The message is, “Beware the Beauty industry” and it’s one that doesn’t get preached that well or often. Rowen is 9 and there is an entire industry targeted at her consisting largely of makeup and “fashion” clothes that are meant to train her into believing she needs all that crap in her life. And the people who might be able to reach kids to counteract that miserable lie are making money off it. All the big media outlets for “tweens” (I vomit a little in my mouth when I see that term) are a part of the machine. Disney and all the networks pump out extruded TV product that shows little girls as glamor queens and wrap it all in adds for play makeup and hair products.

There are places where you can get a different message. Surprisingly, American Girl does a decent job in their books of making it clear that none of that is needed. And Discover Channel puts out a magazine that I have high hopes for (we subscribed on the strength of one issue but have not yet begun receiving them). But not all kids are lucky enough to be exposed to those influences.

I don’t like legislation that tries to force adults to act responsibly. But these are kids, they don’t have a choice who their parents are and how they grow up.

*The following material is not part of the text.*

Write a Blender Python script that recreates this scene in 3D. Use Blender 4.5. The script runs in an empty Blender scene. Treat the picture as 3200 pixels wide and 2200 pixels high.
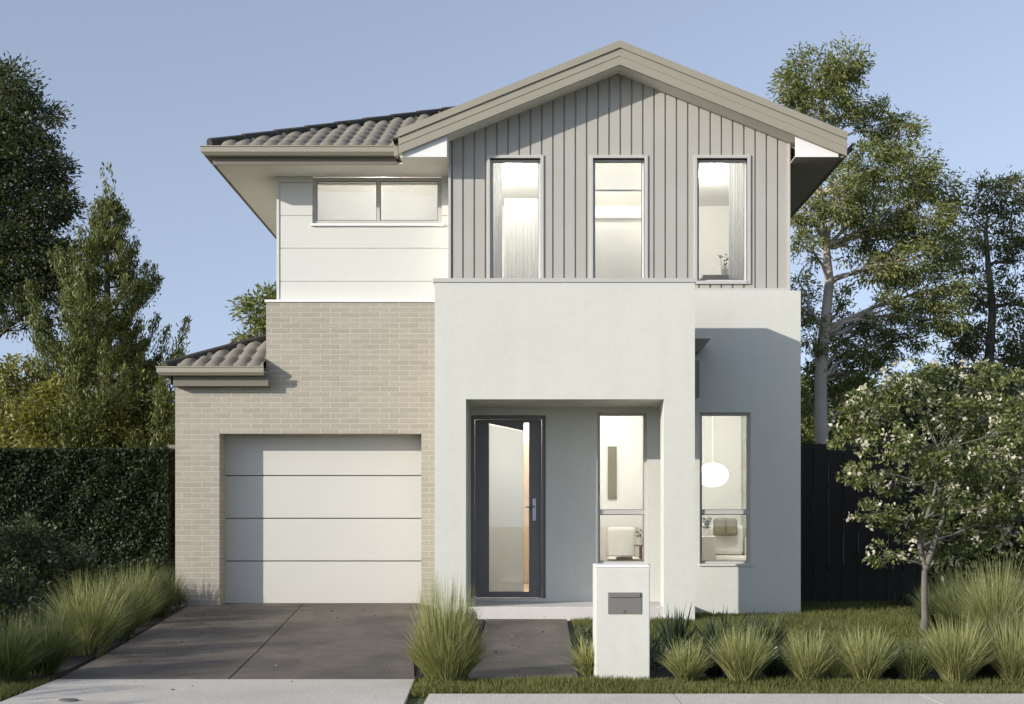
import bpy, math, random
import numpy as np
from mathutils import Vector

# ------------------------------------------------------------------ camera, sky, sun
C = bpy.context.scene
COL = C.collection
CH = 1.06                                   # camera height above the ground
cam_d = bpy.data.cameras.new("camera"); cam = bpy.data.objects.new("camera", cam_d); COL.objects.link(cam)
cam.location = (0, 0, CH); cam.rotation_euler = (math.radians(90), 0, 0)
cam_d.sensor_width = 36; cam_d.lens = 45.9
cam_d.shift_x = -0.0067; cam_d.shift_y = 0.1663
cam_d.clip_start = 0.1; cam_d.clip_end = 3000
C.camera = cam

SD = Vector((1.47, 1.0, -0.60)).normalized()          # direction the sunlight travels
w = bpy.data.worlds.new("World"); C.world = w; w.use_nodes = True
nt = w.node_tree; bg = nt.nodes["Background"]
sky = nt.nodes.new("ShaderNodeTexSky"); sky.sky_type = 'NISHITA'; sky.sun_disc = False
sky.sun_elevation = math.asin(-SD.z); sky.sun_rotation = math.atan2(-SD.x, -SD.y)
sky.air_density = 1.0; sky.dust_density = 0.6; sky.ozone_density = 3.0; sky.altitude = 0
tcw = nt.nodes.new("ShaderNodeTexCoord"); va = nt.nodes.new("ShaderNodeVectorMath"); va.operation = 'MULTIPLY_ADD'
va.inputs[1].default_value = (1, 1, .75); va.inputs[2].default_value = (0, 0, .16); vn = nt.nodes.new("ShaderNodeVectorMath"); vn.operation = 'NORMALIZE'
nt.links.new(tcw.outputs['Generated'], va.inputs[0]); nt.links.new(va.outputs[0], vn.inputs[0]); nt.links.new(vn.outputs[0], sky.inputs['Vector'])
hs = nt.nodes.new("ShaderNodeHueSaturation"); hs.inputs['Hue'].default_value = .507; hs.inputs['Saturation'].default_value = .62; hs.inputs['Value'].default_value = 1.38
nt.links.new(sky.outputs[0], hs.inputs['Color']); nt.links.new(hs.outputs[0], bg.inputs[0]); bg.inputs[1].default_value = 0.15
sd = bpy.data.lights.new("sun", 'SUN'); sun = bpy.data.objects.new("sun", sd); COL.objects.link(sun)
sd.energy = 4.6; sd.angle = math.radians(0.6); sd.color = (1.0, 0.945, 0.865)
sun.rotation_euler = SD.to_track_quat('-Z', 'Y').to_euler(); sun.location = (-20, -10, 20)
C.view_settings.view_transform = 'Standard'; C.view_settings.look = 'None'
C.view_settings.exposure = 0.0; C.view_settings.gamma = 1.0
C.render.engine = 'CYCLES'
C.cycles.max_bounces = 8; C.cycles.transparent_max_bounces = 12; C.cycles.caustics_reflective = False
C.cycles.caustics_refractive = False; C.cycles.use_denoising = True; C.cycles.sample_clamp_indirect = 4

R = random.Random(7); NR = np.random.default_rng(11)
F = 2960.0                                  # focal length in measuring pixels
def PX(vx, D): return (vx - 1176) * D / F   # metres right of the camera axis
def PZ(vy, D): return (1184 - vy) * D / F + CH

# ------------------------------------------------------------------ materials
def lin(c): return tuple(((x/12.92) if x <= .04045 else ((x+.055)/1.055)**2.4) for x in c)
class NB:
    def __init__(s, name):
        s.m = bpy.data.materials.new(name); s.m.use_nodes = True; s.t = s.m.node_tree
        s.p = s.t.nodes["Principled BSDF"]; s.out = s.t.nodes["Material Output"]
    def n(s, typ, **kw):
        x = s.t.nodes.new(typ)
        for k, v in kw.items():
            if k.startswith('i_'): x.inputs[k[2:].replace('_', ' ')].default_value = v
            else: setattr(x, k, v)
        return x
    def l(s, a, b): s.t.links.new(a, b)
    def coords(s, scale=(1,1,1), kind='Object'):
        tc = s.n("ShaderNodeTexCoord"); mp = s.n("ShaderNodeMapping"); mp.inputs['Scale'].default_value = scale
        s.l(tc.outputs[kind], mp.inputs[0]); return mp.outputs[0]
    def noise(s, vec, scale, detail=4, rough=.6):
        x = s.n("ShaderNodeTexNoise"); x.inputs['Scale'].default_value = scale; x.inputs['Detail'].default_value = detail
        x.inputs['Roughness'].default_value = rough
        s.l(vec, x.inputs['Vector']); return x.outputs[0]
    def ramp(s, fac, stops):
        x = s.n("ShaderNodeValToRGB"); e = x.color_ramp.elements
        while len(e) < len(stops): e.new(.5)
        for el, (p, c) in zip(e, stops): el.position = p; el.color = (*c, 1)
        s.l(fac, x.inputs[0]); return x.outputs[0]
    def mix(s, fac, a, b, mode='MIX'):
        x = s.n("ShaderNodeMix"); x.data_type = 'RGBA'; x.blend_type = mode
        for v, i in ((fac, 0), (a, 6), (b, 7)):
            if isinstance(v, (float, int)): x.inputs[i].default_value = v
            elif isinstance(v, tuple): x.inputs[i].default_value = (*v, 1)
            else: s.l(v, x.inputs[i])
        return x.outputs[2]
    def bump(s, h, strength, dist):
        x = s.n("ShaderNodeBump"); x.inputs['Strength'].default_value = strength; x.inputs['Distance'].default_value = dist
        s.l(h, x.inputs['Height']); s.l(x.outputs[0], s.p.inputs['Normal'])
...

I don’t want to pass legislation preventing companies from advertising legal products, but maybe would could spend some tax dollars on helping other get out other messages.


2 Responses

  1. “But not all kids are lucky enough to be exposed to those influences.”

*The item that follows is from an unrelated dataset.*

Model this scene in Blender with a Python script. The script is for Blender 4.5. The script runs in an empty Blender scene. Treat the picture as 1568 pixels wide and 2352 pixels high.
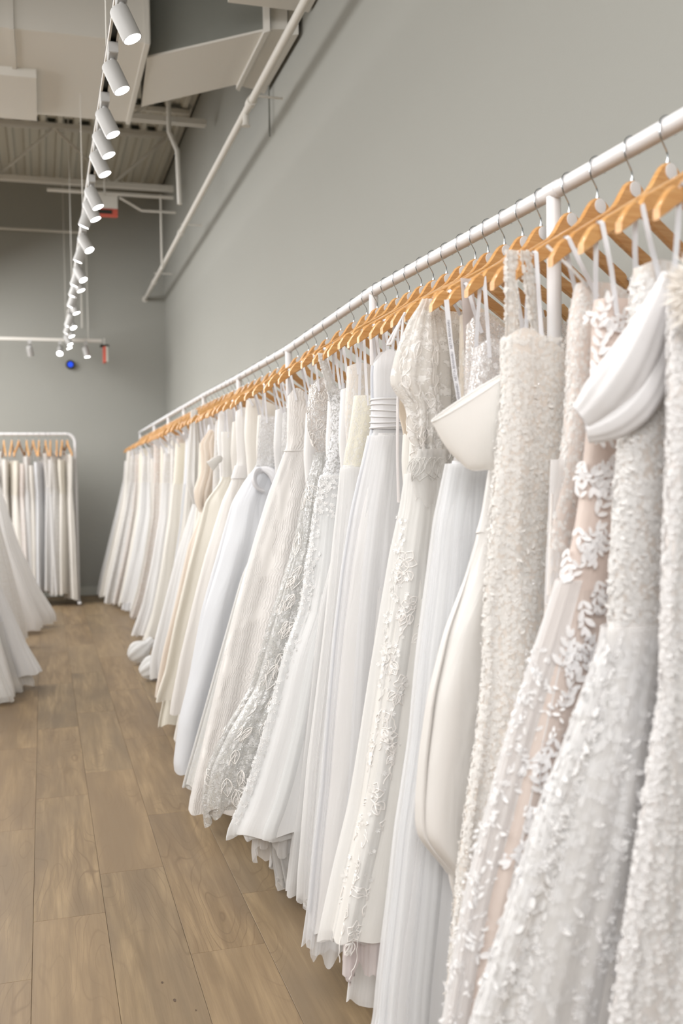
import bpy, math, random
import numpy as np
from mathutils import Matrix, Vector, Euler

random.seed(7)
rng = np.random.default_rng(11)
S = bpy.context.scene
COL = S.collection
R_ = math.radians

# ------------------------------------------------------------------ camera
CAM_H = 1.34
yaw, pitch, roll = R_(16.65), R_(2.2), R_(0.8)
fwd = Vector((math.sin(yaw)*math.cos(pitch), math.cos(yaw)*math.cos(pitch), -math.sin(pitch)))
rgt0 = Vector((math.cos(yaw), -math.sin(yaw), 0))
up0 = rgt0.cross(fwd)
rgt = rgt0*math.cos(roll) - up0*math.sin(roll)
upv = rgt0*math.sin(roll) + up0*math.cos(roll)
cd = bpy.data.cameras.new('camera')
cam = bpy.data.objects.new('camera', cd)
COL.objects.link(cam)
cam.matrix_world = Matrix(((rgt.x, upv.x, -fwd.x, 0), (rgt.y, upv.y, -fwd.y, 0), (rgt.z, upv.z, -fwd.z, CAM_H), (0, 0, 0, 1)))
cd.sensor_fit = 'VERTICAL'
cd.sensor_height = 36.0
cd.sensor_width = 24.0
cd.lens = 36.0*2287/2352
cd.clip_start = 0.05
cd.dof.use_dof = True
cd.dof.focus_distance = 2.85
cd.dof.aperture_fstop = 2.9
S.camera = cam

# ------------------------------------------------------------------ world, added fill lights, exposure
w = bpy.data.worlds.new('world')
S.world = w
w.use_nodes = True
w.node_tree.nodes['Background'].inputs[0].default_value = (0.9, 0.95, 1.0, 1)
w.node_tree.nodes['Background'].inputs[1].default_value = 0.05
S.view_settings.view_transform = 'Standard'
S.view_settings.look = 'None'
S.view_settings.gamma = 1
S.view_settings.use_curve_mapping = False
S.view_settings.exposure = 0.0
S.cycles.max_bounces = 6
S.cycles.use_adaptive_sampling = True
S.cycles.adaptive_threshold = 0.05
S.cycles.diffuse_bounces = 4
S.cycles.glossy_bounces = 3
S.cycles.transmission_bounces = 4
S.cycles.transparent_max_bounces = 12
S.cycles.sample_clamp_indirect = 4.0
S.cycles.caustics_reflective = False
S.cycles.caustics_refractive = False


def area(name, loc, sx, sy, power, rot=(0, 0, 0), col=(1, .97, .93)):
    l = bpy.data.lights.new(name, 'AREA')
    l.shape = 'RECTANGLE'
    l.size, l.size_y = sx, sy
    l.energy = power
    l.color = col
    o = bpy.data.objects.new(name, l)
    o.location = loc
    o.rotation_euler = rot
    COL.objects.link(o)
    return o


FILL_A, FILL_B, FILL_C, SPOT_W = 225, 270, 118, 9
area('fill_area_aisle', (-2.2, 3.0, 2.95), 3.2, 6.5, FILL_A, (0, R_(-28), 0), (1, .992, .985))  # added soft fill with no fixture, lights the gowns from the aisle
area('fill_area_back', (-2.2, 8.7, 2.95), 3.2, 4.0, FILL_B, (0, R_(-25), 0), (1, .992, .985))  # added unseen fill that brightens the far end
area('fill_area_behind_camera', (-0.9, -1.6, 2.9), 2.6, 1.6, FILL_C, (R_(38), R_(-16), 0), (1, .992, .985))  # added frontal fill from behind the camera, no fixture there

# ------------------------------------------------------------------ material helpers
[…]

    More like not all kids are lucky enough to have parents who can see through the marketing blizzard.

    I am doing my part as a parent to help Lucas see through all this advertising for what it really is.

    I may be called a grumpy cynic, but my child will grow up knowing more about this stuff than most other kids. I can only hope that’s enough. (thank goodness I have a boy)

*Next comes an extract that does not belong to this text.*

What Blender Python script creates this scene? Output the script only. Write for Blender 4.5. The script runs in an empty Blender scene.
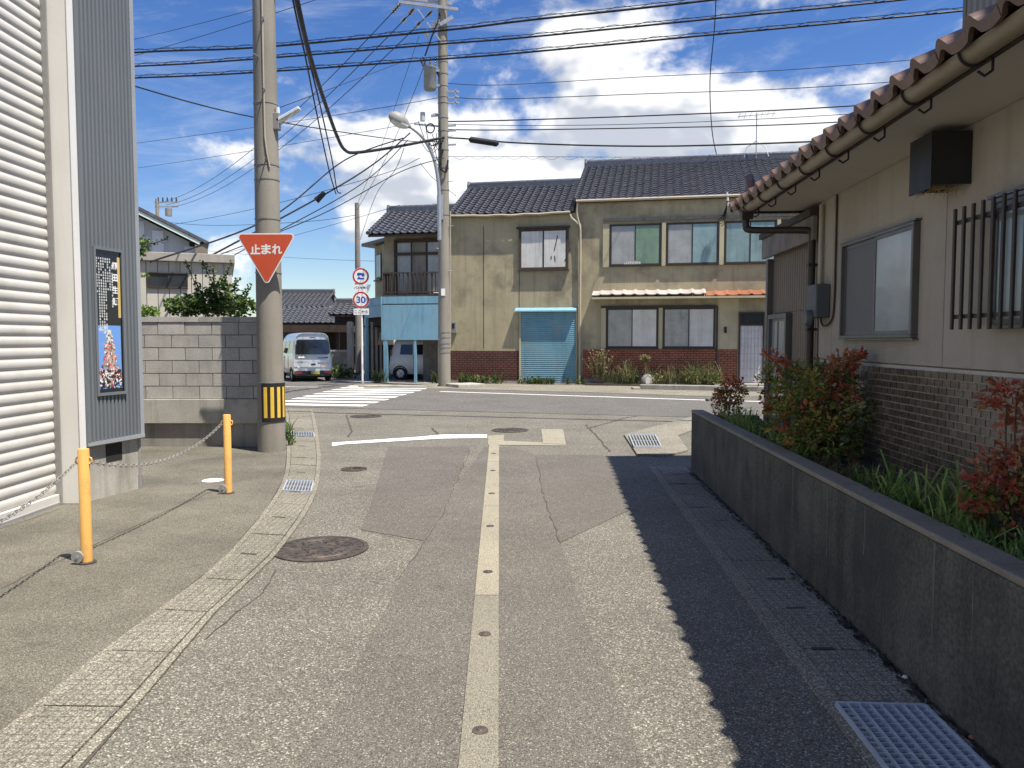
import bpy, math, random
from mathutils import Vector, Matrix
R_ = random.Random(7)
sc = bpy.context.scene
COL = sc.collection
rad = math.radians

# ---------------------------------------------------------------- camera, sky, sun, exposure
FPX = 769.0
PITCH = math.atan(44/769)
CAMZ = 1.6
cd = bpy.data.cameras.new('camera'); cam = bpy.data.objects.new('camera', cd); COL.objects.link(cam)
cam.location = (0, 0, CAMZ); cam.rotation_euler = (rad(90)-PITCH, 0, 0)
cd.sensor_width = 36; cd.lens = FPX/1024*36; cd.clip_end = 6000; cd.clip_start = .05
sc.camera = cam
SUN = Vector((.34, -.25, 1)).normalized()
SUN_EL = math.asin(SUN.z); SUN_AZ = math.atan2(SUN.x, SUN.y)
sc.view_settings.view_transform = 'Standard'; sc.view_settings.look = 'None'
sc.view_settings.gamma = 1; sc.view_settings.use_curve_mapping = False
sc.view_settings.exposure = 0.85
sc.cycles.use_denoising = True; sc.cycles.denoising_input_passes = 'RGB_ALBEDO_NORMAL'; sc.cycles.denoising_prefilter = 'NONE'
sc.cycles.max_bounces = 6; sc.cycles.diffuse_bounces = 4; sc.cycles.glossy_bounces = 3; sc.cycles.transparent_max_bounces = 8
ld = bpy.data.lights.new('sun', 'SUN'); ld.energy = 4.7; ld.angle = rad(.53); ld.color = (1, .94, .84)
sun = bpy.data.objects.new('sun', ld); COL.objects.link(sun)
sun.rotation_euler = (-SUN).to_track_quat('-Z', 'Y').to_euler()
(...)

  2. Yeah, I’ll take credit for that. Rowen hears a constant refrain of “Why is that ad saying those things? Are they true? How do you know?”

    And it really is dangerous. The nightmare science fiction scenarios, where kids learn about nutrition from Ronald McDonald or about health from drug companies is not an impossibility. There is currently enough negative public opinion to keep large corps from exploiting their access to kids, but it might not always be that way.

    Already kids are used to seeing drug ads where for me it’s still a bit disconcerting every time I watch one.